T.F.: Sicher könnte noch mehr getan werden. Aber das ist auch eine Frage des Geldes. Klar sollte die internationale Gemeinschaft noch mehr tun, aber es gibt Grenzen, denn es gibt viele Katastrophen auf der Welt.

Doch das Wichtigste ist, dass wir Tschernobyl heute, aber auch morgen nicht vergessen. Dass wir die Unterstützung auch in den kommenden 20 bis 30 Jahren weiter führen, denn die Folgen des Reaktorunglücks werden bleiben.

Doch ich kehre optimistisch von diesem Treffen zurück. Es weht ein neuer Wind, es sind viele Ideen vorhanden und die Leute haben gelernt, mit den Folgen der Katastrophe umzugehen.

swissinfo-Interview: Thomas Stephens
(Übertragung aus dem Englischen: Urs Maurer)

Die Ukraine und Weissrussland sind von der Katastrophe des Kernkraftwerkes Tschernobyl vom 26. April 1986 am stärksten betroffen.

Laut Experten wird es erst 2016 möglich sein, die Anzahl der Opfer ungefähr zu beziffern.

Die radioaktive Wolke ging über den Westen der damaligen Sowjetunion, Osteuropa, Skandinavien, Grossbritannien und den Osten der USA nieder.

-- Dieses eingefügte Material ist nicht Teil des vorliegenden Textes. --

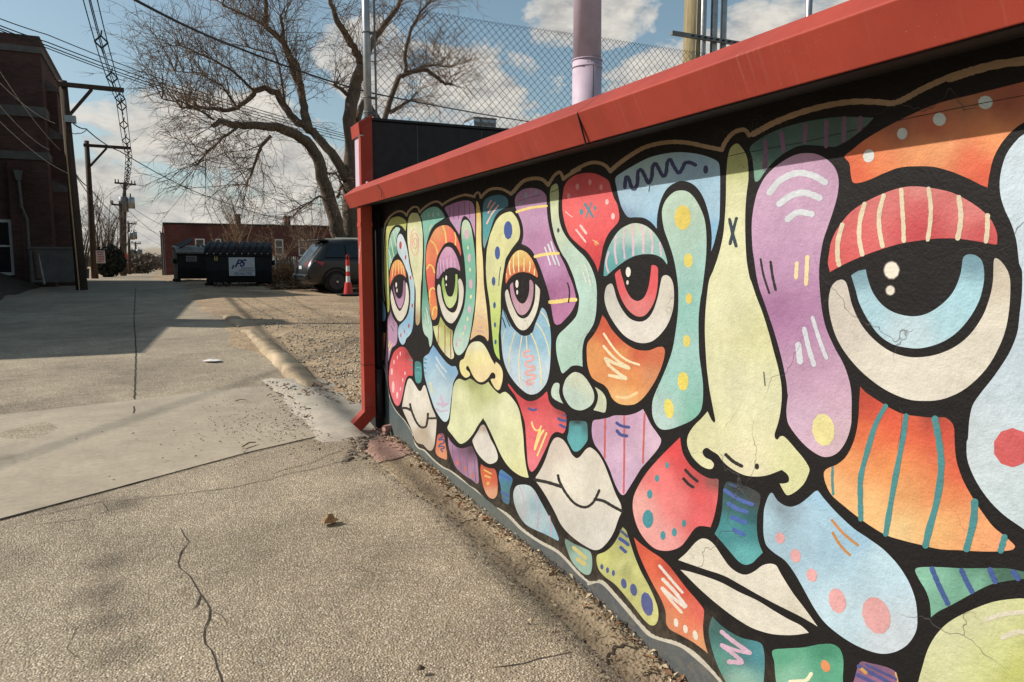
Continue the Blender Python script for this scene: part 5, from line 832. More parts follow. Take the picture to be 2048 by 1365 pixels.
# strip of patched concrete along the foot of the wall
base_px = [(771, 868), (800, 881), (843, 918), (888, 955), (936, 997), (1000, 1052), (1100, 1125), (1195, 1201), (1240, 1244), (1297, 1299), (1365, 1365)]
BZ = sorted([(wall_yz(*p).y, wall_yz(*p).z) for p in base_px])
out_px = [(725, 905), (752, 928), (809, 980), (880, 1022), (926, 1062), (995, 1136), (1087, 1211), (1180, 1298), (1240, 1365)]
OX = sorted([(gpt(*p)[1], gpt(*p)[0]) for p in out_px])
def kerb_z(y, t):
    zb = lerp(BZ, y); z0 = gz(y)-.01; s = 1-(1-t)**2.2
    return z0+(zb-z0)*(.18+.82*s if t > .04 else 0)
def strip(name, y0, y1, m, wj=0.0):
    b = MB(); n_ = int((y1-y0)/.04)+2; k = 15; vs = []
    for i in range(n_):
        y = y0+(y1-y0)*i/(n_-1); xo = lerp(OX, y)+.02*noise.noise(Vector((y*3, 0, 7)))
        for j in range(k):
            t = j/(k-1); x = xo+(XW+.01-xo)*t
            vs.append((x, y, kerb_z(y, t)+.012*noise.noise(Vector((x*9, y*9, 1)))*min(1, t*5)+.02*noise.noise(Vector((x*2.5, y*2.5, 4)))*min(1, t*5)*min(1, (1-t)*4+.3)))
    b.add(vs, [(i*k+j, i*k+j+1, (i+1)*k+j+1, (i+1)*k+j) for i in range(n_-1) for j in range(k-1)])
    return tag(b.build(name, m, smooth=True), kind='structure')
strip('wall_foot_kerb', -2.5, 5.20, M_KERB)
strip('wall_foot_kerb', 5.22, 6.05, M_PINK)
def kerb_crack(pts, w):                               # (y, t) along the strip
    vs = []; P0 = []
    for a, c2 in zip(pts, pts[1:]):
        for i in range(6): P0.append((a[0]+(c2[0]-a[0])*i/6, a[1]+(c2[1]-a[1])*i/6))
    P0.append(pts[-1])
    for i, (y, t) in enumerate(P0):
        x = lerp(OX, y)+(XW-lerp(OX, y))*t+.02*noise.noise(Vector((y*11, t*7, 2))); yy = y+.03*noise.noise(Vector((t*9, y*5, 6)))
        for sg in (-1, 1): vs.append((x, yy+sg*w/2, kerb_z(y, t)+.004+.012*noise.noise(Vector((x*9, yy*9, 1)))*min(1, t*5)+.02*noise.noise(Vector((x*2.5, yy*2.5, 4)))*min(1, t*5)*min(1, (1-t)*4+.3)))
    b = MB(); b.add(vs, [(2*i, 2*i+1, 2*i+3, 2*i+2) for i in range(len(P0)-1)]); return tag(b.build('kerb_crack', M_CRACK), kind='structure')
for pp, w in (([(5.21, .05), (5.16, .5), (5.25, .98)], .022), ([(3.9, .1), (3.84, .5), (3.95, .95)], .010), ([(2.30, .02), (2.36, .4), (2.30, .7), (2.42, .98)], .016), ([(1.7, .05), (1.66, .6), (1.78, .95)], .012), ([(3.1, .1), (3.12, .5), (3.02, .8)], .008)): kerb_crack(pp, w)
# worn kerb between alley and lot, and the pale apron at its near end
def mound(name, pxs, w, h, m):
    P0 = [Vector((*gpt(*p), 0)) for p in pxs]; pts = []
    for a, c2 in zip(P0, P0[1:]):
        k = max(1, int((c2-a).length/.12))
        for i in range(k): pts.append(a+(c2-a)*i/k)
    pts.append(P0[-1]); n_ = len(pts); vs = []; K = 9
    for i, p in enumerate(pts):
        d = (pts[min(i+1, n_-1)]-pts[max(i-1, 0)]).normalized(); s_ = Vector((d.y, -d.x, 0)); e_ = min(1, i/3, (n_-1-i)/3)
        for j in range(K):
            u = -1+2*j/(K-1); q = p+s_*(w*u/2*(1+.15*noise.noise(p*3)))
            hh = h*e_*max(0, 1-abs(u)**2.6)*(.85+.5*noise.noise(q*2.4))+.010*noise.noise(q*11)*(1-abs(u))+.022*noise.noise(q*4.5+Vector((3,1,2)))*(1-abs(u))
            vs.append((q.x, q.y, gz(q.y)+hh+(-.02 if abs(u) > .99 else .006)+lot_rise(q.x, q.y)*max(0, u)))
    b = MB(); b.add(vs, [(i*K+j, i*K+j+1, (i+1)*K+j+1, (i+1)*K+j) for i in range(n_-1) for j in range(K-1)])
    return tag(b.build(name, m, smooth=True), kind='structure')
mound('worn_kerb', [(498, 664), (512, 672), (535, 695), (575, 730), (610, 765), (640, 795)], .34, .085, M_KERB)
mound('worn_kerb', [(455, 632), (478, 645), (494, 657)], .34, .07, M_KERB)
mound('kerb_apron', [(590, 757), (640, 790), (690, 838), (720, 880)], .80, .06, M_PALE)
# ---------------------------------------------------------------- brick materials
def brick_mat(name, c1, c2_, mort, scale=1.0, rough=.9):
    m = bpy.data.materials.new(name); m.use_nodes = True; t = m.node_tree; n = t.nodes; l = t.links
    b = n['Principled BSDF']; b.inputs['Roughness'].default_value = rough; b.inputs['Specular IOR Level'].default_value = .15
    g = n.new('ShaderNodeNewGeometry'); sp = n.new('ShaderNodeSeparateXYZ'); l.new(g.outputs['Position'], sp.inputs[0])
    ad = n.new('ShaderNodeMath'); ad.operation = 'ADD'; l.new(sp.outputs[0], ad.inputs[0]); l.new(sp.outputs[1], ad.inputs[1])
    cb = n.new('ShaderNodeCombineXYZ'); l.new(ad.outputs[0], cb.inputs[0]); l.new(sp.outputs[2], cb.inputs[1])
    br = n.new('ShaderNodeTexBrick'); l.new(cb.outputs[0], br.inputs['Vector']); br.inputs['Scale'].default_value = 1
    br.inputs['Brick Width'].default_value = .215; br.inputs['Row Height'].default_value = .075; br.inputs['Mortar Size'].default_value = .006
    br.inputs['Color1'].default_value = (*c1, 1); br.inputs['Color2'].default_value = (*c2_, 1); br.inputs['Mortar'].default_value = (*mort, 1)
    q = n.new('ShaderNodeTexNoise'); q.inputs['Scale'].default_value = .8; q.inputs['Detail'].default_value = 6; l.new(g.outputs['Position'], q.inputs['Vector'])
    r = n.new('ShaderNodeMapRange'); l.new(q.outputs[0], r.inputs[0]); r.inputs[1].default_value = .3; r.inputs[2].default_value = .7; r.inputs[3].default_value = .7; r.inputs[4].default_value = 1.2
    mx = n.new('ShaderNodeVectorMath'); mx.operation = 'SCALE'; l.new(br.outputs[0], mx.inputs[0]); l.new(r.outputs[0], mx.inputs[3]); l.new(mx.outputs[0], b.inputs['Base Color'])
    bp = n.new('ShaderNodeBump'); bp.inputs['Distance'].default_value = .008; l.new(br.outputs['Fac'], bp.inputs['Height']); bp.invert = True; l.new(bp.outputs[0], b.inputs['Normal'])
    MATS[name] = m; return m
M_BRDARK = brick_mat('dark_brown_brick', (.125, .064, .050), (.088, .047, .039), (.09, .075, .065))
M_BRRED = brick_mat('red_brick', (.150, .050, .043), (.105, .040, .036), (.11, .085, .075))
M_STONE = mat('grey_cast_stone', (.13, .115, .105), rough=.85, var=.25, scale=3)
M_WHITE = mat('white_window_paint', (.62, .61, .57), rough=.6, var=.1, scale=6)
M_GLASS = mat('dark_window_glass', (.02, .022, .025), rough=.08, var=.3, scale=2, spec=.6)
M_BLUEGL = mat('grey_window_glass', (.07, .075, .08), rough=.12, var=.5, scale=1.5, spec=.6)

# ---------------------------------------------------------------- tall brick building on the left
YB, XB = 29.5, at(108, 520, 29.5).x
zt = at(92, 72, YB).z; z0 = .6
lb = thing('brick_building', 'tall dark brown brick building with stone bands at the left edge', 'building', (XB, YB, z0)); LO = lb.location.copy()
YF = 36.2
b = MB(); b.box((XB-16, YB, z0-1), (XB, YF, zt-.55)); b.build('wall', M_BRDARK, lb, org=LO)
b = MB(); b.box((XB-16, YB, zt-.548), (XB-1.9, YB+.4, zt)); b.build('parapet', M_BRDARK, lb, org=LO)
b = MB(); b.box((XB-1.62, YB, zt-.548), (XB, YB+.4, zt-.04)); b.build('parapet', M_BRDARK, lb, org=LO)
b = MB(); b.box((XB-.4, YB+.402, zt-.548), (XB, YF, zt-.05)); b.build('parapet', M_BRDARK, lb, org=LO)
b = MB(); b.box((XB-1.93, YB-.04, zt-.30), (XB-1.60, YB+.44, zt-.22)); b.tube([(XB-1.76, YB-.05, zt-.7), (XB-1.76, YB-.05, zt-.02)], .05, 8); b.build('stone_notch', M_STONE, lb, org=LO)
for py, hh in ((100, .20), (224, .34), (312, .26)):
    z = at(60, py, YB).z; b = MB(); b.box((XB-16.02, YB-.06, z-hh/2), (XB+.05, YF, z+hh/2)); b.build('stone_band', M_STONE, lb, org=LO)
# stepped buttress at the alley corner
for k, (dx, zz) in enumerate(((.30, zt-1.6), (.48, zt-3.2), (.62, zt-5.0))):
    b = MB(); b.box((XB+.003-.6, YB+1.0-.01*k, z0-1), (XB+dx, YB+2.0+.01*k, zz)); b.build('buttress', M_BRDARK, lb, org=LO)
    b = MB(); b.extrude([(XB-.01, zz+.40), (XB-.01, zz+.001), (XB+dx+.06, zz+.001), (XB+dx+.06, zz+.09)], 'y', YB+.95, YB+2.05); b.build('buttress_cap', M_STONE, lb, org=LO)
xp0, xp1 = at(27, 450, YB).x, at(49, 450, YB).x
b = MB(); b.box((xp0, YB-.42, z0-1), (xp1, YB-.003, at(40, 325, YB).z)); b.build('pilaster', M_BRDARK, lb, org=LO)
M_DSP = mat('dull_downspout', (.12, .11, .10), rough=.55, var=.2)
xd = at(37, 352, YB-.5).x; zd = at(37, 352, YB-.5).z
b = MB(); b.extrude([(xd-.12, zd+.17), (xd-.06, zd-.15), (xd+.06, zd-.15), (xd+.12, zd+.17)], 'y', YB-.62, YB-.44); b.build('rain_head', M_DSP, lb, org=LO)
b = MB(); b.tube([(xd, YB-.53, zd-.15), (xd+.03, YB-.53, zd-1.0), (xd+.15, YB-.53, zd-1.4), (xd+.15, YB-.53, zd-3.6)], .045, 8); b.build('rain_pipe', M_DSP, lb, org=LO)
for x0_, x1_, ya, yb_ in ((-8, 23, 440, 545), (-70, -25, 440, 545)):
    a, c2 = at(x0_, yb_, YB), at(x1_, ya, YB)
    lit = x0_ < 50
    b = MB(); w = .09
    b.box((a.x, YB-.06, a.z), (a.x+w, YB-.004, c2.z)); b.box((c2.x-w, YB-.06, a.z), (c2.x, YB-.004, c2.z)); b.box((a.x+w, YB-.059, c2.z-w), (c2.x-w, YB-.004, c2.z)); b.box((a.x+w, YB-.059, (a.z+c2.z)/2-.03), (c2.x-w, YB-.004, (a.z+c2.z)/2+.03))
    w_ = b.build('window', M_WHITE if lit else M_STONE, lb, org=LO)
    b = MB(); b.box((a.x+w, YB-.03, a.z), (c2.x-w, YB-.003, c2.z-w)); b.build('pane', M_GLASS, w_, org=LO)
    b = MB(); b.box((a.x-.08, YB-.14, a.z-.10), (c2.x+.08, YB-.004, a.z-.003)); b.build('sill', M_WHITE if lit else M_STONE, w_, org=LO)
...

Das Tessin verzeichnete 1986 mit 50’000 Becquerel Caesium 137 die höchste Konzentration an Radioaktivität in der Schweiz.

Die Behörden hatten 1986 den Fischfang im Luganersee verboten und Empfehlungen betreffend Fisch, Milchprodukte, Gemüse und Pilze für gefährdete Bevölkerungsgruppen abgegeben.

Seit dem Jahr 2000 hat die DEZA 16,5 Mio. Franken Hilfsgelder für humanitäre Hilfe in Weissrussland, Ukraine und Russland aufgewendet.

Die Internationale Atomenergiebehörde sagt, dass 56 Menschen direkt an den Folgen des Unglücks gestorben seien.

Laut anderen Organisationen beträgt die Opferzahl aber mehrere Tausend.

800’000 Menschen (so genannte Liquidatoren) wurden zwangsverpflichtet, Tschernobyl nach der Katastrophe zu säubern.